The 'no change' authorities were Cambridgeshire, Cheshire, Cumbria, Lancashire, Kent and Oxfordshire. In Hampshire, new unitary authorities were recommended for the New Forest, Portsmouth and Southampton. But in the rest of the region, the present two- tier system was recommended to be retained.
It will now be up to the Secretary of State for the Environment, John Gummer, to decide whether to accept the commission's favoured options. He can overrule the commission and retain the status quo, as he did with some of its recommendations on Tuesday.
The commission's chairman, Sir John Banham, said the latest proposals would result in more unitary councils, bringing the population served by such councils to 4.2 million. He accepted that that there had been 'substantial opposition' to change in certain areas, and the commission's recommendations reflected it.
Sir John indicated that although the blueprint on single all-purpose authorities might have been revised, it had not been thrown out. He said: 'There are widely acknowledged weaknesses in the existing two-tier system.'
Yesterday, Labour-controlled Humberside, which is to be abolished, said it would continue its legal battle to be retained. It will attempt to secure a judicial review of Mr Gummer's decision.
There were also indications yesterday that Mr Gummer could face further legal opposition if he backs the commission's decision on Buckinghamshire.
The council chairman, Kenneth Ross, said fewer than one in five people supported the four-council proposal while more than 35 per cent said the existing councils did not need reorganising. He said the proposals would damage public services.
In Bedfordshire, the council's chief executive, Dennis Cleggett, said the proposals for three new unitary councils would be a 'costly, bureaucratic and disastrous for many local services'.
The entire review of all 39 shires and 296 districts was attacked by the shadow Environment Secretary, Frank Dobson. 'After months of wrangling and court cases which have distracted attention and funds from services for local people, what is now proposed leaves two-thirds of counties unchanged.
What a waste of time and money,' he said.
The Liberal Democrat leader, Paddy Ashdown, who is MP for Yeovil, attacked Mr Gummer's decision on Tuesday to retain the status quo in Somerset: 'The whole inquiry has been exposed as a charade.
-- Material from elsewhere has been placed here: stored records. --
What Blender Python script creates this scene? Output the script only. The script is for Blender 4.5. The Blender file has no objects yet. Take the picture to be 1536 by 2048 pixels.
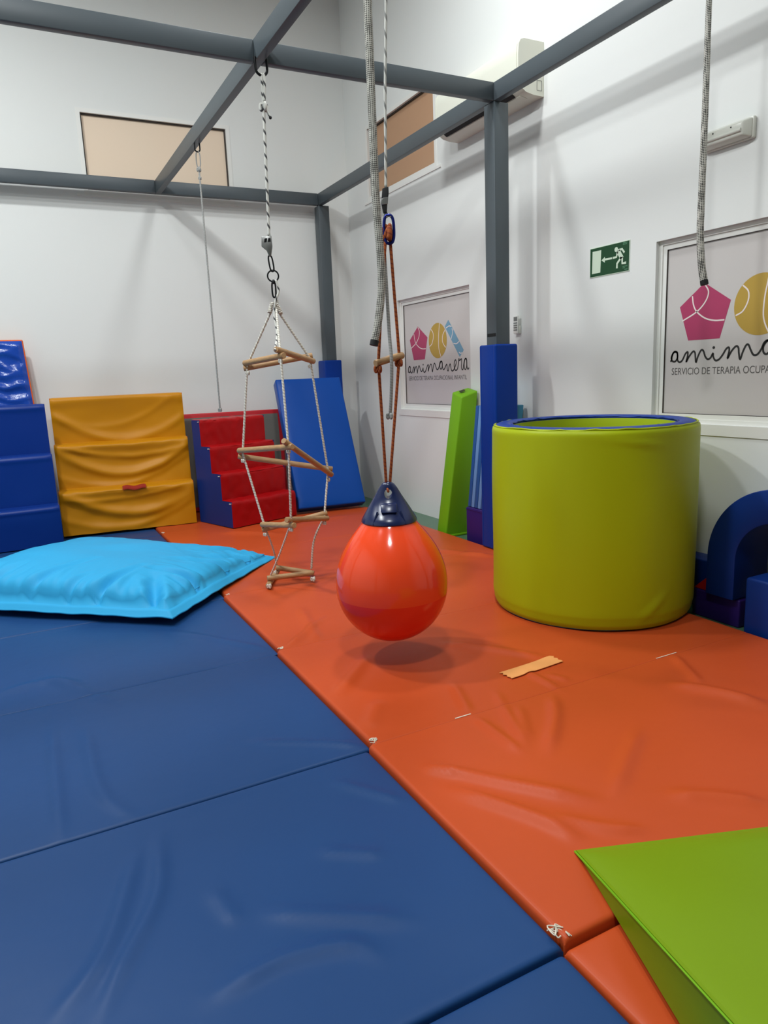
import bpy, bmesh, math, random
from mathutils import Vector, Matrix, noise

# ------------------------------------------------------------------ camera, light, exposure
DZ = 0.05                      # heights below are measured from the top of the mats; floor lies DZ lower
scene = bpy.context.scene
col = scene.collection
FPX = 1425.3                   # focal length in pixels of the 1536 px wide frame
cam_data = bpy.data.cameras.new('camera')
cam_data.sensor_fit = 'HORIZONTAL'
cam_data.sensor_width = 36.0
cam_data.lens = FPX * 36.0 / 1536.0
cam_data.clip_start = 0.05
cam = bpy.data.objects.new('camera', cam_data)
col.objects.link(cam)
RIGHT = Vector((0.8869527, -0.4600972, -0.0403176))
DOWN = Vector((-0.1228950, -0.1509589, -0.9808712))
FWD = Vector((0.4452097, 0.8749412, -0.1904370))
rot = Matrix((RIGHT, -DOWN, -FWD)).transposed()
cam.matrix_world = Matrix.Translation((0, 0, 1.25 + DZ)) @ rot.to_4x4()
scene.camera = cam

world = bpy.data.worlds.new('world')
scene.world = world
world.use_nodes = True
world.node_tree.nodes['Background'].inputs[0].default_value = (0.02, 0.02, 0.02, 1)
world.node_tree.nodes['Background'].inputs[1].default_value = 1.0

scene.view_settings.view_transform = 'Standard'
scene.view_settings.look = 'None'
scene.view_settings.gamma = 1.0
scene.view_settings.use_curve_mapping = False
scene.view_settings.exposure = 0.43

# ceiling lamps: x, y, watts, radius
LAMPS = [(0.20, 0.50, 58, 0.20), (-0.60, 2.60, 60, 0.20), (-0.85, 4.60, 78, 0.15), (2.00, 3.70, 40, 0.22)]
LAMP_COLOR = (0.95, 0.99, 1.0)
CEIL = 4.88
XW, YW = 3.28, 6.97            # right wall and back wall planes
XL, YR = -3.3, -5.5            # unseen left and rear walls
FL = -DZ                       # floor level


# ------------------------------------------------------------------ materials
def lin(c):
    out = []
    for v in c:
        v = v / 255.0
        out.append(v / 12.92 if v <= 0.04045 else ((v + 0.055) / 1.055) ** 2.4)
    return (out[0], out[1], out[2], 1.0)


def material(name, rgb, rough=0.5, metal=0.0, bump=None, var=None, coat=0.0, spec=0.5):
    m = bpy.data.materials.new(name)
    m.use_nodes = True
    nt = m.node_tree
    b = nt.nodes['Principled BSDF']
    b.inputs['Base Color'].default_value = lin(rgb)
    b.inputs['Roughness'].default_value = rough
    b.inputs['Metallic'].default_value = metal
    b.inputs['Coat Weight'].default_value = coat
    b.inputs['Coat Roughness'].default_value = 0.08
    b.inputs['Specular IOR Level'].default_value = spec
    tc = nt.nodes.new('ShaderNodeTexCoord')
    if var:
        n = nt.nodes.new('ShaderNodeTexNoise')
        n.inputs['Scale'].default_value = var[0]
        n.inputs['Detail'].default_value = 4
        nt.links.new(tc.outputs['Object'], n.inputs['Vector'])
        mix = nt.nodes.new('ShaderNodeMix')
        mix.data_type = 'RGBA'
        a = lin([max(0, v * (1 - var[1])) for v in rgb])
        c = lin([min(255, v * (1 + var[1])) for v in rgb])
        mix.inputs[6].default_value = a
        mix.inputs[7].default_value = c
        nt.links.new(n.outputs['Fac'], mix.inputs[0])
        nt.links.new(mix.outputs[2], b.inputs['Base Color'])
    if bump:
        n2 = nt.nodes.new('ShaderNodeTexNoise')
        n2.inputs['Scale'].default_value = bump[0]
        n2.inputs['Detail'].default_value = bump[2] if len(bump) > 2 else 3
        nt.links.new(tc.outputs['Object'], n2.inputs['Vector'])
        bp = nt.nodes.new('ShaderNodeBump')
        bp.inputs['Strength'].default_value = bump[1]
        bp.inputs['Distance'].default_value = 0.01
        nt.links.new(n2.outputs['Fac'], bp.inputs['Height'])
        nt.links.new(bp.outputs['Normal'], b.inputs['Normal'])
    return m


def rope_material(name, light, dark, turns, width, braid=False):
    """rope pattern from the tube's UV: u runs round the rope, v along it in metres"""
    m = bpy.data.materials.new(name)
    m.use_nodes = True
    nt = m.node_tree
    b = nt.nodes['Principled BSDF']
    b.inputs['Roughness'].default_value = 0.85
    uv = nt.nodes.new('ShaderNodeUVMap')
    sep = nt.nodes.new('ShaderNodeSeparateXYZ')
    nt.links.new(uv.outputs[0], sep.inputs[0])

    def math_node(op, a, bb):
        n = nt.nodes.new('ShaderNodeMath')
        n.operation = op
        for i, v in enumerate((a, bb)):
            if isinstance(v, (int, float)):
                n.inputs[i].default_value = v
            elif v is not None:
                nt.links.new(v, n.inputs[i])
        return n.outputs[0]
    vt = math_node('MULTIPLY', sep.outputs[1], turns)
    if braid:
        un = math_node('MULTIPLY', sep.outputs[0], 6.0)
        s1 = math_node('SINE', math_node('MULTIPLY', math_node('ADD', un, vt), 6.2832), None)
        s2 = math_node('SINE', math_node('MULTIPLY', math_node('SUBTRACT', un, vt), 6.2832), None)
        pr = math_node('MULTIPLY', s1, s2)
        nz = nt.nodes.new('ShaderNodeTexNoise')
        nz.inputs['Scale'].default_value = 9.0
        mpg = nt.nodes.new('ShaderNodeMapping')
        mpg.inputs['Scale'].default_value = (0.6, 2.6, 1)
        nt.links.new(uv.outputs[0], mpg.inputs[0])
        nt.links.new(mpg.outputs[0], nz.inputs['Vector'])
        pr = math_node('ADD', pr, math_node('MULTIPLY', math_node('SUBTRACT', nz.outputs['Fac'], 0.5), 2.2))
        fac = math_node('GREATER_THAN', pr, width)
    else:
        s = math_node('ADD', sep.outputs[0], vt)
        fr = math_node('FRACT', s, None)
        fac = math_node('LESS_THAN', fr, width)
    mix = nt.nodes.new('ShaderNodeMix')
    mix.data_type = 'RGBA'
    mix.inputs[6].default_value = lin(light)
    mix.inputs[7].default_value = lin(dark)
    nt.links.new(fac, mix.inputs[0])
    nt.links.new(mix.outputs[2], b.inputs['Base Color'])
    return m


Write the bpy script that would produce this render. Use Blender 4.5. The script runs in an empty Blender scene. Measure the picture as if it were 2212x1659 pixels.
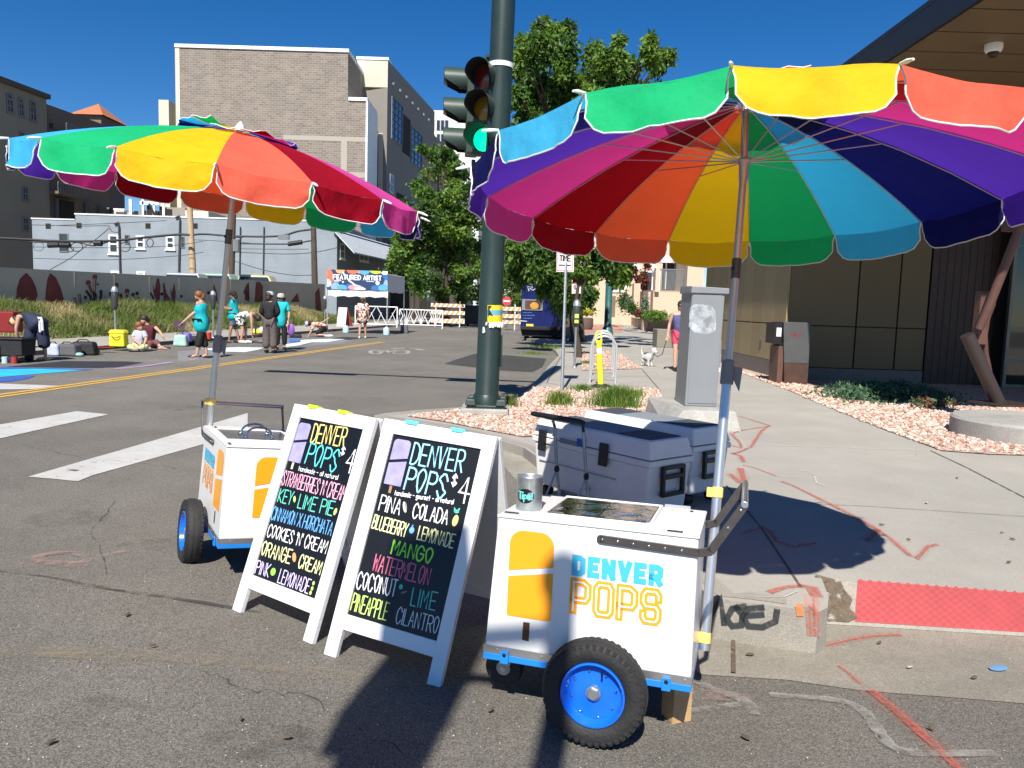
import bpy, math, random
from mathutils import Vector, Matrix, noise as mn
R=math.radians
random.seed(7)
S=bpy.context.scene
# ------------------------------------------------------------------ camera, sky, sun
FPX,PW,PH=1661.0,2212.0,1659.0
PIT,ROLL,CH=R(5.81),0.03,1.55
r0=Vector((1,0,0));u0=Vector((0,math.sin(PIT),math.cos(PIT)));fw=Vector((0,math.cos(PIT),-math.sin(PIT)))
rt=r0*math.cos(ROLL)+u0*math.sin(ROLL);up=u0*math.cos(ROLL)-r0*math.sin(ROLL)
CAM=Vector((0,0,CH))
cam=bpy.data.cameras.new("camera");cam.sensor_width=36;cam.lens=FPX/PW*36;cam.clip_start=.05;cam.clip_end=2000
co=bpy.data.objects.new("camera",cam);S.collection.objects.link(co)
co.matrix_world=Matrix(((rt.x,up.x,-fw.x,0),(rt.y,up.y,-fw.y,0),(rt.z,up.z,-fw.z,CH),(0,0,0,1)))
S.camera=co
SAZ,SEL=R(8.8),R(47.5)
W=bpy.data.worlds.new("World");S.world=W;W.use_nodes=True
nt=W.node_tree;bg=nt.nodes["Background"]
sky=nt.nodes.new("ShaderNodeTexSky");sky.sky_type='NISHITA';sky.sun_disc=False
sky.sun_elevation=SEL;sky.sun_rotation=math.pi+SAZ;sky.altitude=1600;sky.air_density=1.0;sky.dust_density=0.15;sky.ozone_density=3.5
hs=nt.nodes.new("ShaderNodeHueSaturation");hs.inputs['Hue'].default_value=.506;hs.inputs['Saturation'].default_value=1.36;hs.inputs['Value'].default_value=1.16
nt.links.new(sky.outputs[0],hs.inputs['Color']);nt.links.new(hs.outputs[0],bg.inputs[0]);bg.inputs[1].default_value=0.06
sl=bpy.data.lights.new("sun",'SUN');sl.energy=4.7;sl.angle=R(0.53);sl.color=(1,.95,.87)
so=bpy.data.objects.new("sun",sl);S.collection.objects.link(so)
SUN=Vector((math.sin(SAZ)*math.cos(SEL),math.cos(SAZ)*math.cos(SEL),-math.sin(SEL)))
so.rotation_euler=SUN.to_track_quat('-Z','Y').to_euler()
S.view_settings.view_transform='Standard';S.view_settings.look='None';S.view_settings.exposure=0.7;S.view_settings.gamma=1
# ------------------------------------------------------------------ picture pixel -> place
def clip(v,a,b): return max(a,min(b,v))
def hf(x,y):
    X=clip(x-.32,-2.2,1.6);Y=clip(y-2.66,-.8,2.2)
    h=-.035-.015*X-.064*Y+.01148*X*X-.0139*X*Y
    h=clip(h,-.12,.01);t=clip((y-5)/3,0,1);return h*(1-t*t*(3-2*t))
def ray(x,y): return fw*FPX+rt*(x-PW/2)+up*(PH/2-y)
def gz(x,y,z=0.0):
    d=ray(x,y);return CAM+d*((z-CH)/d.z)
def gr(x,y):
    z=0
    for _ in range(6):
        p=gz(x,y,z);z=hf(p.x,p.y)
    return Vector((p.x,p.y,z))
def at(x,y,Y):
    d=ray(x,y);return CAM+d*(Y/d.y)
def onp(x,y,P,n):
    d=ray(x,y);return CAM+d*((P-CAM).dot(n)/d.dot(n))
SW=.1
# ------------------------------------------------------------------ materials
def nd(t,k): return t.nodes.new("ShaderNode"+k)
def mat(name,col,rough=.6,metal=0,var=.12,scale=6,bump=0,bscale=40,trans=0,emit=0,coat=0,alpha=None,tcol=None,spec=.5,grime=None):
    m=bpy.data.materials.new(name);m.use_nodes=True;t=m.node_tree;b=t.nodes["Principled BSDF"]
    b.inputs["Roughness"].default_value=rough;b.inputs["Metallic"].default_value=metal;b.inputs["Specular IOR Level"].default_value=spec
    if coat: b.inputs["Coat Weight"].default_value=coat;b.inputs["Coat Roughness"].default_value=.08
    tc=nd(t,"TexCoord");n=nd(t,"TexNoise");n.inputs["Scale"].default_value=scale;n.inputs["Detail"].default_value=6;n.inputs["Roughness"].default_value=.65
    t.links.new(tc.outputs["Object"],n.inputs["Vector"])
    mx=nd(t,"Mix");mx.data_type='RGBA';t.links.new(n.outputs["Fac"],mx.inputs[0])
    mx.inputs[6].default_value=(*[max(0,c*(1-2*var)) for c in col],1);mx.inputs[7].default_value=(*[c*(1+2*var) for c in col],1)
    t.links.new(mx.outputs[2],b.inputs["Base Color"])
    if grime:
        gn=nd(t,"TexNoise");gn.inputs["Scale"].default_value=grime[0];gn.inputs["Detail"].default_value=9;gn.inputs["Roughness"].default_value=.8;t.links.new(tc.outputs["Object"],gn.inputs["Vector"])
        gm=nd(t,"MapRange");gm.inputs[1].default_value=grime[1];gm.inputs[2].default_value=grime[1]+.14;gm.inputs[3].default_value=0;gm.inputs[4].default_value=grime[2];t.links.new(gn.outputs["Fac"],gm.inputs[0])
        g2=nd(t,"Mix");g2.data_type='RGBA';t.links.new(gm.outputs[0],g2.inputs[0]);t.links.new(mx.outputs[2],g2.inputs[6]);g2.inputs[7].default_value=(.16,.13,.10,1);t.links.new(g2.outputs[2],b.inputs["Base Color"])
    if bump:
        n2=nd(t,"TexNoise");n2.inputs["Scale"].default_value=bscale;n2.inputs["Detail"].default_value=4
        t.links.new(tc.outputs["Object"],n2.inputs["Vector"])
        bp=nd(t,"Bump");bp.inputs["Strength"].default_value=bump;bp.inputs["Distance"].default_value=.02
        t.links.new(n2.outputs["Fac"],bp.inputs["Height"]);t.links.new(bp.outputs[0],b.inputs["Normal"])
    if emit:
        t.links.new(mx.outputs[2],b.inputs["Emission Color"]);b.inputs["Emission Strength"].default_value=emit
    out=t.nodes["Material Output"]
    if trans:
        tr=nd(t,"BsdfTranslucent");ms=nd(t,"MixShader");ms.inputs[0].default_value=trans
        if tcol: tr.inputs[0].default_value=(*tcol,1)
        else: t.links.new(mx.outputs[2],tr.inputs[0])
        t.links.new(b.outputs[0],ms.inputs[1]);t.links.new(tr.outputs[0],ms.inputs[2]);t.links.new(ms.outputs[0],out.inputs[0])
    if alpha is not None:
        n3=nd(t,"TexNoise");n3.inputs["Scale"].default_value=alpha[1];n3.inputs["Detail"].default_value=6;n3.inputs["Roughness"].default_value=.7
        t.links.new(tc.outputs["Object"],n3.inputs["Vector"])
        mr=nd(t,"MapRange");mr.inputs[1].default_value=alpha[2];mr.inputs[2].default_value=alpha[3];mr.inputs[3].default_value=0;mr.inputs[4].default_value=alpha[0]
        t.links.new(n3.outputs["Fac"],mr.inputs[0])
        tp=nd(t,"BsdfTransparent");ms=nd(t,"MixShader");t.links.new(mr.outputs[0],ms.inputs[0])
        t.links.new(tp.outputs[0],ms.inputs[1]);t.links.new(b.outputs[0],ms.inputs[2]);t.links.new(ms.outputs[0],out.inputs[0])
    return m
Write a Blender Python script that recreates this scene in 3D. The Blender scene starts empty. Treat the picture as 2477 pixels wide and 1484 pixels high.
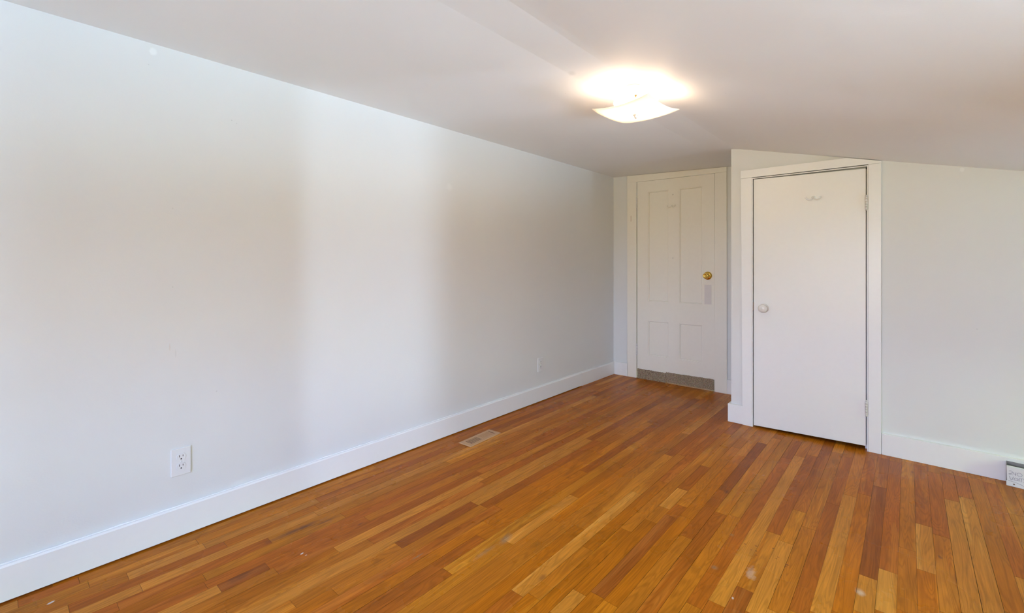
import bpy, bmesh, math, random
from mathutils import Vector, Matrix

# ------------------------------------------------------------------ camera, world, light, exposure
sc = bpy.context.scene
C = sc.collection
H = 1.15                      # eye height; origin of x,y is below the camera, y runs along the left wall
YAW = math.radians(41.112)
cam_d = bpy.data.cameras.new('camera')
cam = bpy.data.objects.new('camera', cam_d)
C.objects.link(cam)
cam.location = (0, 0, H)
cam.rotation_euler = (math.radians(90), 0, YAW)
cam_d.sensor_width = 36
cam_d.lens = 36 * 1100 / 2477
cam_d.shift_y = -105 / 2477
cam_d.clip_start = 0.02
sc.camera = cam

sc.view_settings.view_transform = 'Standard'
sc.view_settings.look = 'None'
sc.view_settings.exposure = 0.08
sc.view_settings.gamma = 1.0
sc.view_settings.use_curve_mapping = False

# daylight outside: colour and strength of the view by elevation (ground ... high sky),
# one set for the yard behind the gable window, one for the side windows
BANDS = (-1.0, -0.25, 0.0, 0.25, 0.55, 1.0)
SKY_BACK = [(0.3, 0.4, 0.6), (9.9, 8.6, 5.4), (13.0, 14.4, 19.6), (4.6, 7.0, 24.0), (0.4, 0.6, 5.0)]
SKY_SIDE = [(26.5, 36.0, 46.5), (0.5, 0.6, 0.8), (5.6, 8.3, 8.9), (42.0, 60.0, 30.0), (12.0, 50.0, 6.0)]
BAND_GLOW = (122.0, 148.0, 192.0)  # added bright patch outside, unseen; lights the band on the left wall

world = bpy.data.worlds.new('sky')
sc.world = world
world.use_nodes = True
nt = world.node_tree
nt.nodes.clear()
wo = nt.nodes.new('ShaderNodeOutputWorld')
bg = nt.nodes.new('ShaderNodeBackground')
tc = nt.nodes.new('ShaderNodeTexCoord')
sp = nt.nodes.new('ShaderNodeSeparateXYZ')
nt.links.new(tc.outputs['Generated'], sp.inputs[0])
def wmap(src, a, b, lo=0.0, hi=1.0):
    m = nt.nodes.new('ShaderNodeMapRange'); m.interpolation_type = 'SMOOTHSTEP'
    for k, v in (('From Min', a), ('From Max', b), ('To Min', lo), ('To Max', hi)): m.inputs[k].default_value = v
    nt.links.new(src, m.inputs['Value']); return m.outputs[0]
def wmix(f, a, b, mode='MIX'):
    m = nt.nodes.new('ShaderNodeMix'); m.data_type = 'RGBA'; m.blend_type = mode; m.clamp_result = False
    for k, v in (('Factor', f), ('A', a), ('B', b)):
        if hasattr(v, 'links'): nt.links.new(v, m.inputs[k])
        elif isinstance(v, float): m.inputs[k].default_value = v
        else: m.inputs[k].default_value = (*v, 1)
    return m.outputs['Result']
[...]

The Government has shown complete contempt for public opinion, which clearly wanted unitary councils which would have brought local government closer to the people.'
Yesterday the executive committee of the Association of District Councils decided unanimously to seek a meeting with the Prime Minister to express its concerns over the restructuring so far.
Before the end of the year the commission will deliver its verdict on the 23 remaining shires. The Government's aim is to make all the changes by April 1996, but they are unlikely to go ahead without more opposition.